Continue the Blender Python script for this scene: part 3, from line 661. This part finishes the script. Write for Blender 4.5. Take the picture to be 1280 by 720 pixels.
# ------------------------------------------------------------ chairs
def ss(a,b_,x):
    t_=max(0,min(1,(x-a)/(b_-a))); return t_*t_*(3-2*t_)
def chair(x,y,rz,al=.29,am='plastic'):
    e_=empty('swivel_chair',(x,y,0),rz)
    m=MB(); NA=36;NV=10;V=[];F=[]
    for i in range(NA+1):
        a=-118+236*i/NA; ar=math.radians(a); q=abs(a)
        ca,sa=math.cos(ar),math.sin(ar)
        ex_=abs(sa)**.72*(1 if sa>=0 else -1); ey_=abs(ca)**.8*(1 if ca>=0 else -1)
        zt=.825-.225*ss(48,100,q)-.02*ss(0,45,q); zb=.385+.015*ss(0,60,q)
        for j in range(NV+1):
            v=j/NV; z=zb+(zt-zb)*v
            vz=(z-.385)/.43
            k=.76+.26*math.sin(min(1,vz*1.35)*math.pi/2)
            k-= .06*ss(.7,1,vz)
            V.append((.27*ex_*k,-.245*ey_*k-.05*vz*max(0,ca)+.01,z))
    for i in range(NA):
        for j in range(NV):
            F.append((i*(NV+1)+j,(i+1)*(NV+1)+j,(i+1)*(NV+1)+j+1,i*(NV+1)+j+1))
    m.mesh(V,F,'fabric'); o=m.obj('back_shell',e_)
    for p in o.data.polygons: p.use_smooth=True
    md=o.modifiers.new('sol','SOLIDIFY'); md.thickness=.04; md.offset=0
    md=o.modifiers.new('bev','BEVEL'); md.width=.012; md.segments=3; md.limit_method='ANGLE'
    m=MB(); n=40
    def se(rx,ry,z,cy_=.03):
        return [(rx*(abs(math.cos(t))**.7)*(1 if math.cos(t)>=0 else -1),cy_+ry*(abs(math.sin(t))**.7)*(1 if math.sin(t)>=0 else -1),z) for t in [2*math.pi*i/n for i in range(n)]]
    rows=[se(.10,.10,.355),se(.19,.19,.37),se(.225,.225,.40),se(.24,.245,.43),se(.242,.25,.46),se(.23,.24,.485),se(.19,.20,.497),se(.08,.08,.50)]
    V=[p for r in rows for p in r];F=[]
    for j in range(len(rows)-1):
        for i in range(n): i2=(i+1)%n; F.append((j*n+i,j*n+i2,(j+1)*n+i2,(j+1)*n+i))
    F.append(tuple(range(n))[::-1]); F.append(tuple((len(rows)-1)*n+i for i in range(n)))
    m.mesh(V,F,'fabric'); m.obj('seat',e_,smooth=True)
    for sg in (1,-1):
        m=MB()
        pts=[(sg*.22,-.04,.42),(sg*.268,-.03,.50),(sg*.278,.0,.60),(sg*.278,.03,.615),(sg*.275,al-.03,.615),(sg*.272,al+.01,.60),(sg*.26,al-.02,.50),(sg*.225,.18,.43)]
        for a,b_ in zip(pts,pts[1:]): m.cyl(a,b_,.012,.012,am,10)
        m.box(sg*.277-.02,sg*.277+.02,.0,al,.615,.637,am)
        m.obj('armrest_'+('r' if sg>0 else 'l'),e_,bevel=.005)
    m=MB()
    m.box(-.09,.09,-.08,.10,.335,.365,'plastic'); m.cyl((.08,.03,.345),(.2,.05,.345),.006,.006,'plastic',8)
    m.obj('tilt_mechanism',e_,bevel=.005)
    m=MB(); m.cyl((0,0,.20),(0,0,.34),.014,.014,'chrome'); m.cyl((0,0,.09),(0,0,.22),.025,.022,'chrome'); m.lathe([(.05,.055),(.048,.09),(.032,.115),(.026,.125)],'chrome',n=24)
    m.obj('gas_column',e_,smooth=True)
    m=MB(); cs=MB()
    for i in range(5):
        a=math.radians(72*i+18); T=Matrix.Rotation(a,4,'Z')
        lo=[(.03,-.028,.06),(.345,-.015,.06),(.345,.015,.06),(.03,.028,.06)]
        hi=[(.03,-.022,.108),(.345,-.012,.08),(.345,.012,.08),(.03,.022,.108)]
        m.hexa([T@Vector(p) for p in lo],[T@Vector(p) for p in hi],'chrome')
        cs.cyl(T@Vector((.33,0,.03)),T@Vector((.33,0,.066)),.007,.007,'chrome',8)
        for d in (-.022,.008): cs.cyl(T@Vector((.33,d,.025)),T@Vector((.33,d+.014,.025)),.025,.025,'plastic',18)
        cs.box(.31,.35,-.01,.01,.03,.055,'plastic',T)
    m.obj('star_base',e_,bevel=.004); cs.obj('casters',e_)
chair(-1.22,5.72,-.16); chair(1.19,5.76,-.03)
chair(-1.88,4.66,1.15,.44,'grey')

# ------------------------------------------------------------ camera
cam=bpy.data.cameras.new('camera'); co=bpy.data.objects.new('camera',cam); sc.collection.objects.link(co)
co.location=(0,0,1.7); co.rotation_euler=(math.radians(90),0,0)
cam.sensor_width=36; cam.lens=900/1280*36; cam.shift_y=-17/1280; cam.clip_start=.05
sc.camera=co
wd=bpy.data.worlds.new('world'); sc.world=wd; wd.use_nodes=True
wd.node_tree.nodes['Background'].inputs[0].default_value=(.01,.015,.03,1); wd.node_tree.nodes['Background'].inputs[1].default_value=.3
------
__What you have to do__:
Word for word, write out all of the data above.

__Correct answer__:
Continue the Blender Python script for this scene: part 3, from line 661. This part finishes the script. Write for Blender 4.5. Take the picture to be 1280 by 720 pixels.
# ------------------------------------------------------------ chairs
def ss(a,b_,x):
    t_=max(0,min(1,(x-a)/(b_-a))); return t_*t_*(3-2*t_)
def chair(x,y,rz,al=.29,am='plastic'):
    e_=empty('swivel_chair',(x,y,0),rz)
    m=MB(); NA=36;NV=10;V=[];F=[]
    for i in range(NA+1):
        a=-118+236*i/NA; ar=math.radians(a); q=abs(a)
        ca,sa=math.cos(ar),math.sin(ar)
        ex_=abs(sa)**.72*(1 if sa>=0 else -1); ey_=abs(ca)**.8*(1 if ca>=0 else -1)
        zt=.825-.225*ss(48,100,q)-.02*ss(0,45,q); zb=.385+.015*ss(0,60,q)
        for j in range(NV+1):
            v=j/NV; z=zb+(zt-zb)*v
            vz=(z-.385)/.43
            k=.76+.26*math.sin(min(1,vz*1.35)*math.pi/2)
            k-= .06*ss(.7,1,vz)
            V.append((.27*ex_*k,-.245*ey_*k-.05*vz*max(0,ca)+.01,z))
    for i in range(NA):
        for j in range(NV):
            F.append((i*(NV+1)+j,(i+1)*(NV+1)+j,(i+1)*(NV+1)+j+1,i*(NV+1)+j+1))
    m.mesh(V,F,'fabric'); o=m.obj('back_shell',e_)
    for p in o.data.polygons: p.use_smooth=True
    md=o.modifiers.new('sol','SOLIDIFY'); md.thickness=.04; md.offset=0
    md=o.modifiers.new('bev','BEVEL'); md.width=.012; md.segments=3; md.limit_method='ANGLE'
    m=MB(); n=40
    def se(rx,ry,z,cy_=.03):
        return [(rx*(abs(math.cos(t))**.7)*(1 if math.cos(t)>=0 else -1),cy_+ry*(abs(math.sin(t))**.7)*(1 if math.sin(t)>=0 else -1),z) for t in [2*math.pi*i/n for i in range(n)]]
    rows=[se(.10,.10,.355),se(.19,.19,.37),se(.225,.225,.40),se(.24,.245,.43),se(.242,.25,.46),se(.23,.24,.485),se(.19,.20,.497),se(.08,.08,.50)]
    V=[p for r in rows for p in r];F=[]
    for j in range(len(rows)-1):
        for i in range(n): i2=(i+1)%n; F.append((j*n+i,j*n+i2,(j+1)*n+i2,(j+1)*n+i))
    F.append(tuple(range(n))[::-1]); F.append(tuple((len(rows)-1)*n+i for i in range(n)))
    m.mesh(V,F,'fabric'); m.obj('seat',e_,smooth=True)
    for sg in (1,-1):
        m=MB()
        pts=[(sg*.22,-.04,.42),(sg*.268,-.03,.50),(sg*.278,.0,.60),(sg*.278,.03,.615),(sg*.275,al-.03,.615),(sg*.272,al+.01,.60),(sg*.26,al-.02,.50),(sg*.225,.18,.43)]
        for a,b_ in zip(pts,pts[1:]): m.cyl(a,b_,.012,.012,am,10)
        m.box(sg*.277-.02,sg*.277+.02,.0,al,.615,.637,am)
        m.obj('armrest_'+('r' if sg>0 else 'l'),e_,bevel=.005)
    m=MB()
    m.box(-.09,.09,-.08,.10,.335,.365,'plastic'); m.cyl((.08,.03,.345),(.2,.05,.345),.006,.006,'plastic',8)
    m.obj('tilt_mechanism',e_,bevel=.005)
    m=MB(); m.cyl((0,0,.20),(0,0,.34),.014,.014,'chrome'); m.cyl((0,0,.09),(0,0,.22),.025,.022,'chrome'); m.lathe([(.05,.055),(.048,.09),(.032,.115),(.026,.125)],'chrome',n=24)
    m.obj('gas_column',e_,smooth=True)
    m=MB(); cs=MB()
    for i in range(5):
        a=math.radians(72*i+18); T=Matrix.Rotation(a,4,'Z')
        lo=[(.03,-.028,.06),(.345,-.015,.06),(.345,.015,.06),(.03,.028,.06)]
        hi=[(.03,-.022,.108),(.345,-.012,.08),(.345,.012,.08),(.03,.022,.108)]
        m.hexa([T@Vector(p) for p in lo],[T@Vector(p) for p in hi],'chrome')
        cs.cyl(T@Vector((.33,0,.03)),T@Vector((.33,0,.066)),.007,.007,'chrome',8)
        for d in (-.022,.008): cs.cyl(T@Vector((.33,d,.025)),T@Vector((.33,d+.014,.025)),.025,.025,'plastic',18)
        cs.box(.31,.35,-.01,.01,.03,.055,'plastic',T)
    m.obj('star_base',e_,bevel=.004); cs.obj('casters',e_)
chair(-1.22,5.72,-.16); chair(1.19,5.76,-.03)
chair(-1.88,4.66,1.15,.44,'grey')

# ------------------------------------------------------------ camera
cam=bpy.data.cameras.new('camera'); co=bpy.data.objects.new('camera',cam); sc.collection.objects.link(co)
co.location=(0,0,1.7); co.rotation_euler=(math.radians(90),0,0)
cam.sensor_width=36; cam.lens=900/1280*36; cam.shift_y=-17/1280; cam.clip_start=.05
sc.camera=co
wd=bpy.data.worlds.new('world'); sc.world=wd; wd.use_nodes=True
wd.node_tree.nodes['Background'].inputs[0].default_value=(.01,.015,.03,1); wd.node_tree.nodes['Background'].inputs[1].default_value=.3